How fitting John died having known Pope Francis’ Jubilee Year of Compassion and Mercy and also having known this Easter Season celebrating the Resurrection. Easter Sunday Mass was the last time John sat in that chair up front.
We will miss John.. Today we see the empty chair. Its emptiness evokes the emptiness we feel today in our hearts. But also like the Easter empty tomb, it evokes our conviction that we are now blessed with John’s new presence with us and within us. In the words of the Psalmist he loved: I shall not die, but live anew, declaring the works of the Lord.
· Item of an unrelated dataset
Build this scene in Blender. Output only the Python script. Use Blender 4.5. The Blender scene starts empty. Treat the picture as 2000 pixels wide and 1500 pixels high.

John O'Brien, charmer, Irish tongue and wit, wearing his French beret or Irish Tweed, with coat draped over his shoulder, Baltimore City high school teacher, involved Reservoir Hill resident, regular Oriole and Ravens Fan, devoted to the O’Brien and Healy clans, happy member of the O’Brien Brothers snow skying club, regular Center Stage and BSO subscriber, enthusiastic sailor of the Chesapeake Bay, proud graduate of Louvain University's school of Theology, Tuesday night faith sharer. His presence: a quiet, a strong, an independent - some would say “stubborn” - but always smiling presence - in all these and other roles and relationships, Ambassador of Christ.
St. Augustine said: You have made us for yourself, O Lord, and our hearts are restless until they rest in thee. May the soul of John O’Brien and the souls of all the faithfully departed rest in peace. Amen. Alleluia!